Stated problem: Take the listing from its first line through the line that contains "from mathutils.bvhtree import BVHTree" and please retype those lines exactly, leaving out the pictures.

[start]

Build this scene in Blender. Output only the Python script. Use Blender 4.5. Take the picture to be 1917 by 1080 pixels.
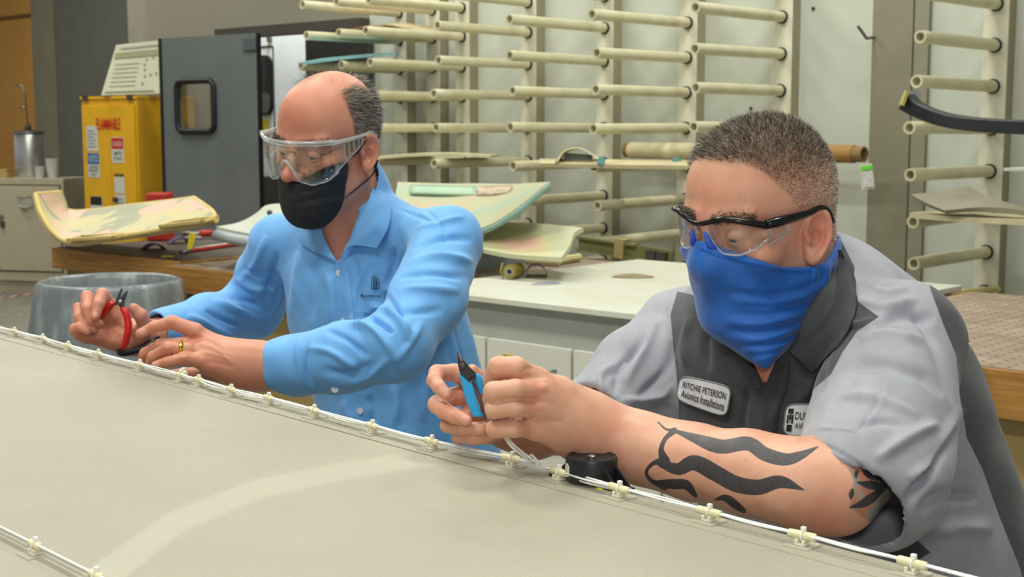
import bpy, math, random
import numpy as np
from mathutils import Vector, Matrix
from mathutils.bvhtree import BVHTree

random.seed(7)
rng = np.random.default_rng(11)
scene = bpy.context.scene
COL = scene.collection
for o in list(bpy.data.objects):
    bpy.data.objects.remove(o)

# ------------------------------------------------------------------ camera, world, lights, exposure
FPX, CX, CY = 2556.0, 958.5, 540.0
PITCH = math.atan(302 / FPX)
CAMP = np.array([0.0, 0.0, 1.55])
c_r = np.array([1.0, 0, 0])
c_f = np.array([0, math.cos(PITCH), -math.sin(PITCH)])
c_u = np.array([0, math.sin(PITCH), math.cos(PITCH)])

cam_data = bpy.data.cameras.new('camera')
cam = bpy.data.objects.new('camera', cam_data)
COL.objects.link(cam)
cam.location = CAMP
cam.rotation_euler = (math.pi / 2 - PITCH, 0, 0)
cam_data.sensor_width = 36.0
cam_data.lens = 36.0 * FPX / 1917.0
cam_data.clip_start = 0.05
cam_data.clip_end = 60
cam_data.dof.use_dof = True
cam_data.dof.focus_distance = 1.62
cam_data.dof.aperture_fstop = 15.0
scene.camera = cam

scene.view_settings.view_transform = 'Standard'
scene.view_settings.look = 'None'
scene.view_settings.gamma = 1.0
scene.view_settings.use_curve_mapping = False
scene.view_settings.exposure = 0.0

world = bpy.data.worlds.new('world')
scene.world = world
world.use_nodes = True
world.node_tree.nodes['Background'].inputs[0].default_value = (0.94, 1.0, 0.97, 1)
world.node_tree.nodes['Background'].inputs[1].default_value = 0.32


def area_light(name, loc, target, sx, sy, power, color=(1, 1, 1)):
    ld = bpy.data.lights.new(name, 'AREA')
    ld.shape = 'RECTANGLE'
    ld.size, ld.size_y = sx, sy
    ld.energy = power
    ld.color = color
    lo = bpy.data.objects.new(name, ld)
    COL.objects.link(lo)
    lo.location = loc
    lo.rotation_euler = (Vector(target) - Vector(loc)).to_track_quat('-Z', 'Y').to_euler()
    return lo


# the flash on top of the camera (bounced by a small diffuser)
area_light('camera_flash', (0.06, -0.06, 1.78), (-0.05, 2.2, 1.25), 0.16, 0.12, 6.5, (1.0, 1.0, 0.97))

# ------------------------------------------------------------------ measuring helpers
WA = math.radians(42.2)
WN = np.array([math.sin(WA), math.cos(WA), 0])      # into the rack wall
WU = np.array([math.cos(WA), -math.sin(WA), 0])     # along the rack wall, to the right
WD = 6.56
WROT = -WA                                           # local x = along wall (right), local y = into the wall


def ray(x, y):
    return c_f + (x - CX) / FPX * c_r - (y - CY) / FPX * c_u


def P(x, y, d):
    return CAMP + d * ray(x, y)


def Zp(x, y, z):
    r = ray(x, y)
    return CAMP + (z - CAMP[2]) / r[2] * r


def Wp(x, y, o=0.0):
    r = ray(x, y)
    return CAMP + (WD - o) / (r @ WN) * r


def WF(s, o, z):
    return WN * (WD - o) + WU * s + np.array([0, 0, z])


def SO(x, y, z):
    q = Zp(x, y, z)
    return q @ WU, WD - q @ WN


def SW(x, y, o=0.0):
    q = Wp(x, y, o)
    return q @ WU, q[2]


def pix(V):
    """world points -> pixel x, y and depth (used to measure on what is built)"""
    q = np.asarray(V) - CAMP
    d = q @ c_f
    return CX + FPX * (q @ c_r) / d, CY - FPX * (q @ c_u) / d, d


# ------------------------------------------------------------------ materials
def lin(c):
    c = c.lstrip('#')
    v = [int(c[i:i + 2], 16) / 255 for i in (0, 2, 4)]
    return tuple(x / 12.92 if x <= 0.04045 else ((x + 0.055) / 1.055) ** 2.4 for x in v) + (1.0,)


MATS = {}


class NT:
    """small node helper"""
    def __init__(s, name):
        s.m = bpy.data.materials.new(name)
        s.m.use_nodes = True
        s.t = s.m.node_tree
        s.b = s.t.nodes['Principled BSDF']
        s.out = s.t.nodes['Material Output']

    def n(s, typ, **kw):
        nd = s.t.nodes.new(typ)
        for k, v in kw.items():
            setattr(nd, k, v)
        return nd

    def link(s, a, b):
        s.t.links.new(a, b)

    def coord(s, kind='Object', scale=(1, 1, 1)):
        tc = s.n('ShaderNodeTexCoord')
        mp = s.n('ShaderNodeMapping')
        mp.inputs['Scale'].default_value = scale
        s.link(tc.outputs[kind], mp.inputs['Vector'])
        return mp.outputs[0]

    def noise(s, scale, detail=3, rough=0.55, vec=None):
        nz = s.n('ShaderNodeTexNoise')
        nz.inputs['Scale'].default_value = scale
        nz.inputs['Detail'].default_value = detail
        nz.inputs['Roughness'].default_value = rough
        s.link(vec if vec is not None else s.coord(), nz.inputs['Vector'])
        return nz.outputs['Fac']

    def ramp(s, fac, stops):
        r = s.n('ShaderNodeValToRGB')
        el = r.color_ramp.elements
        while len(el) < len(stops):
            el.new(0.5)
        for e, (p, c) in zip(el, stops):
            e.position = p
            e.color = c if not isinstance(c, str) else lin(c)
        s.link(fac, r.inputs[0])
        return r.outputs[0]

    def rng(s, fac, a, b, c=0.0, d=1.0, smooth=True):
        r = s.n('ShaderNodeMapRange')
        if smooth:
            r.interpolation_type = 'SMOOTHSTEP'
        for i, v in enumerate((a, b, c, d)):
            r.inputs[i + 1].default_value = v
        s.link(fac, r.inputs[0])
        return r.outputs[0]

    def attr(s, name):
        a = s.n('ShaderNodeAttribute')
        a.attribute_name = name
        return a

    def mix(s, fac, a, b, blend='MIX'):
        m = s.n('ShaderNodeMix', data_type='RGBA', blend_type=blend)
        for sock, v in ((m.inputs[0], fac), (m.inputs[6], a), (m.inputs[7], b)):
            if isinstance(v, bpy.types.NodeSocket):
                s.link(v, sock)
            elif isinstance(v, str):
                sock.default_value = lin(v)
            else:
                sock.default_value = v
        return m.outputs[2]

    def math(s, op, a, b=0.0):
        m = s.n('ShaderNodeMath', operation=op)
        for sock, v in ((m.inputs[0], a), (m.inputs[1], b)):
            if isinstance(v, bpy.types.NodeSocket):
                s.link(v, sock)
            else:
                sock.default_value = v
        return m.outputs[0]

    def color(s, v):
        if isinstance(v, bpy.types.NodeSocket):
            s.link(v, s.b.inputs['Base Color'])
        else:
            s.b.inputs['Base Color'].default_value = lin(v) if isinstance(v, str) else v

    def bump(s, h, strength=0.3, dist=0.002):
        b = s.n('ShaderNodeBump')
        b.inputs['Strength'].default_value = strength
        b.inputs['Distance'].default_value = dist
        s.link(h, b.inputs['Height'])
        s.link(b.outputs[0], s.b.inputs['Normal'])

    def set(s, **kw):
        for k, v in kw.items():
            s.b.inputs[k.replace('_', ' ')].default_value = v
        return s


def mat(name, col, rough=0.55, metal=0.0, var=0.08, vscale=6.0, bump=0.0, bscale=80.0, spec=0.4, bdist=0.002):
    """plain painted/plastic surface with slight mottling"""
    if name in MATS:
        return MATS[name]
    t = NT(name)
    t.set(Roughness=rough, Metallic=metal)
    t.b.inputs['Specular IOR Level'].default_value = spec
    c = lin(col)
    if var > 0:
        f = t.noise(vscale, 4)
        lo = tuple(x * (1 - var * 1.6) for x in c[:3]) + (1,)
        hi = tuple(min(1, x * (1 + var)) for x in c[:3]) + (1,)
        t.color(t.ramp(f, [(0.3, lo), (0.7, hi)]))
    else:
        t.color(c)
    if bump > 0:
        t.bump(t.noise(bscale, 4), bump, bdist)
    MATS[name] = t.m
    return t.m


def mat_clear(name, tint=(1, 1, 1, 1), rough=0.02, f0=0.08, ior=1.45):
    if name in MATS:
        return MATS[name]
    t = NT(name)
    tr = t.n('ShaderNodeBsdfTransparent')
    tr.inputs[0].default_value = tint
    gl = t.n('ShaderNodeBsdfGlossy')
    gl.inputs['Roughness'].default_value = rough
    fr = t.n('ShaderNodeLayerWeight')
    fr.inputs[0].default_value = 0.25
    fac = t.rng(fr.outputs['Fresnel'], 0.0, 1.0, f0, .38, False)
    mx = t.n('ShaderNodeMixShader')
    t.link(fac, mx.inputs[0])
    t.link(tr.outputs[0], mx.inputs[1])
    t.link(gl.outputs[0], mx.inputs[2])
    t.link(mx.outputs[0], t.out.inputs[0])
    MATS[name] = t.m
    return t.m


# ------------------------------------------------------------------ objects
def empty(name, loc, rotz=0.0):
    o = bpy.data.objects.new(name, None)
    o.empty_display_size = 0.05
    o.location = [float(v) for v in loc]
    o.rotation_euler = (0, 0, rotz)
    COL.objects.link(o)
    return o


def tag(o, label=None, cat=None, group=None, kind=None):
    if label:
        o['label'] = label
    if cat:
        o['category'] = cat
    if group:
        o['group'] = group
    if kind:
        o['kind'] = kind
    return o


def thing(name, label, cat, loc, rotz=0.0, group=None):
    return tag(empty(name, loc, rotz), label, cat, group)


class MB:
    """collects boxes, tubes, lathes ... into one mesh"""
    def __init__(s):
        s.v, s.f, s.n = [], [], 0

    def add(s, v, f):
        v = np.asarray(v, float).reshape(-1, 3)
        s.v.append(v)
        s.f.extend([tuple(int(i) + s.n for i in q) for q in f])
        s.n += len(v)
        return s

    def box(s, lo, hi, M=None):
        x0, y0, z0 = lo
        x1, y1, z1 = hi
        v = np.array([(x0, y0, z0), (x1, y0, z0), (x1, y1, z0), (x0, y1, z0),
                      (x0, y0, z1), (x1, y0, z1), (x1, y1, z1), (x0, y1, z1)], float)
        if M is not None:
            v = v @ np.array(M)[:3, :3].T + np.array(M)[:3, 3]
        return s.add(v, [(3, 2, 1, 0), (4, 5, 6, 7), (0, 1, 5, 4), (1, 2, 6, 5), (2, 3, 7, 6), (3, 0, 4, 7)])

    def tube(s, pts, r, n=8, cap=True, closed=False):
        pts = np.asarray(pts, float)
        m = len(pts)
        r = np.broadcast_to(np.asarray(r, float), (m,))
        T = np.gradient(pts, axis=0)
        if closed:
            T = np.roll(pts, -1, 0) - np.roll(pts, 1, 0)
        T /= np.linalg.norm(T, axis=1)[:, None] + 1e-12
        up = np.array([0, 0, 1.0]) if abs(T[0][2]) < 0.9 else np.array([1.0, 0, 0])
        V = []
        a = np.cross(T[0], up)
        a /= np.linalg.norm(a)
        ang = np.linspace(0, 2 * math.pi, n, endpoint=False)
        for i in range(m):
            a = a - T[i] * (a @ T[i])
            a /= np.linalg.norm(a) + 1e-12
            b = np.cross(T[i], a)
            V.append(pts[i] + r[i] * (np.cos(ang)[:, None] * a + np.sin(ang)[:, None] * b))
        V = np.concatenate(V)
        fs = []
        for i in range(m if closed else m - 1):
            j = (i + 1) % m
            for k in range(n):
                l = (k + 1) % n
                fs.append((i * n + k, i * n + l, j * n + l, j * n + k))
        if cap and not closed:
            fs.append(tuple(range(n - 1, -1, -1)))
            fs.append(tuple((m - 1) * n + k for k in range(n)))
        return s.add(V, fs)

    def pipe(s, a, b, ro, ri, n=14):
        """hollow straight pipe with an open bore at a, closed bottom inside"""
        a, b = np.asarray(a, float), np.asarray(b, float)
        t = (b - a) / np.linalg.norm(b - a)
        u = np.cross(t, [0, 0, 1.0])
        u /= np.linalg.norm(u)
        w = np.cross(u, t)
        ang = np.linspace(0, 2 * math.pi, n, endpoint=False)
        ring = np.cos(ang)[:, None] * u + np.sin(ang)[:, None] * w
        dep = a + t * min(0.05, np.linalg.norm(b - a) * 0.5)
        V = np.concatenate([b + ro * ring, a + ro * ring, a + ri * ring, dep + ri * ring])
        fs = []
        for i in range(3):
            for k in range(n):
                l = (k + 1) % n
                fs.append((i * n + k, (i + 1) * n + k, (i + 1) * n + l, i * n + l))
        fs.append(tuple(3 * n + k for k in range(n)))
        fs.append(tuple(range(n)))
        return s.add(V, fs)

    def lathe(s, prof, c=(0, 0, 0), n=32, axis=(0, 0, 1), cap=True):
        c = np.asarray(c, float)
        t = np.asarray(axis, float)
        t = t / np.linalg.norm(t)
        u = np.cross(t, [0, 1.0, 0.0] if abs(t[1]) < 0.9 else [1.0, 0, 0])
        u /= np.linalg.norm(u)
        w = np.cross(t, u)
        ang = np.linspace(0, 2 * math.pi, n, endpoint=False)
        ring = np.cos(ang)[:, None] * u + np.sin(ang)[:, None] * w
        V = np.concatenate([c + t * h + ring * r for r, h in prof])
        m = len(prof)
        fs = []
        for i in range(m - 1):
            for k in range(n):
                l = (k + 1) % n
                fs.append((i * n + k, i * n + l, (i + 1) * n + l, (i + 1) * n + k))
        if cap:
            fs.append(tuple(range(n - 1, -1, -1)))
            fs.append(tuple((m - 1) * n + k for k in range(n)))
        return s.add(V, fs)

    def grid(s, G, thick=0.0, off=0.0):
        """G: (m,n,3) grid -> sheet with thickness along the normals"""
        G = np.asarray(G, float)
        m, n = G.shape[:2]
        du = np.gradient(G, axis=0)
        dv = np.gradient(G, axis=1)
        N = np.cross(du, dv)
        N /= np.linalg.norm(N, axis=2)[..., None] + 1e-12
        top = (G + N * (off + thick / 2)).reshape(-1, 3)
        idx = np.arange(m * n).reshape(m, n)
        q = [(idx[i, j], idx[i + 1, j], idx[i + 1, j + 1], idx[i, j + 1]) for i in range(m - 1) for j in range(n - 1)]
        if thick <= 0:
            return s.add(top, q)
        bot = (G + N * (off - thick / 2)).reshape(-1, 3)
        K = m * n
        fs = list(q) + [tuple(K + i for i in reversed(f)) for f in q]
        for j in range(n - 1):
            fs.append((idx[0, j + 1], K + idx[0, j + 1], K + idx[0, j], idx[0, j])[::-1])
            fs.append((idx[m - 1, j], K + idx[m - 1, j], K + idx[m - 1, j + 1], idx[m - 1, j + 1])[::-1])
        for i in range(m - 1):
            fs.append((idx[i, 0], K + idx[i, 0], K + idx[i + 1, 0], idx[i + 1, 0])[::-1])
            fs.append((idx[i + 1, n - 1], K + idx[i + 1, n - 1], K + idx[i, n - 1], idx[i, n - 1])[::-1])
        return s.add(np.concatenate([top, bot]), fs)

    def prism(s, poly, z0, z1, M=None):
        """polygon in local xy extruded in z"""
        n = len(poly)
        v = [(x, y, z0) for x, y in poly] + [(x, y, z1) for x, y in poly]
        v = np.array(v, float)
        if M is not None:
            v = v @ np.array(M)[:3, :3].T + np.array(M)[:3, 3]
        fs = [tuple(range(n - 1, -1, -1)), tuple(range(n, 2 * n))]
        fs += [(i, (i + 1) % n, n + (i + 1) % n, n + i) for i in range(n)]
        return s.add(v, fs)

    def build(s, name, m, parent=None, smooth=False, bev=0.0, world=False, sharp=None):
        v = np.concatenate(s.v)
        return mesh_obj(name, v, s.f, m, parent, smooth, bev, world, sharp)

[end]

Finished answer:
Build this scene in Blender. Output only the Python script. Use Blender 4.5. Take the picture to be 1917 by 1080 pixels.
import bpy, math, random
import numpy as np
from mathutils import Vector, Matrix
from mathutils.bvhtree import BVHTree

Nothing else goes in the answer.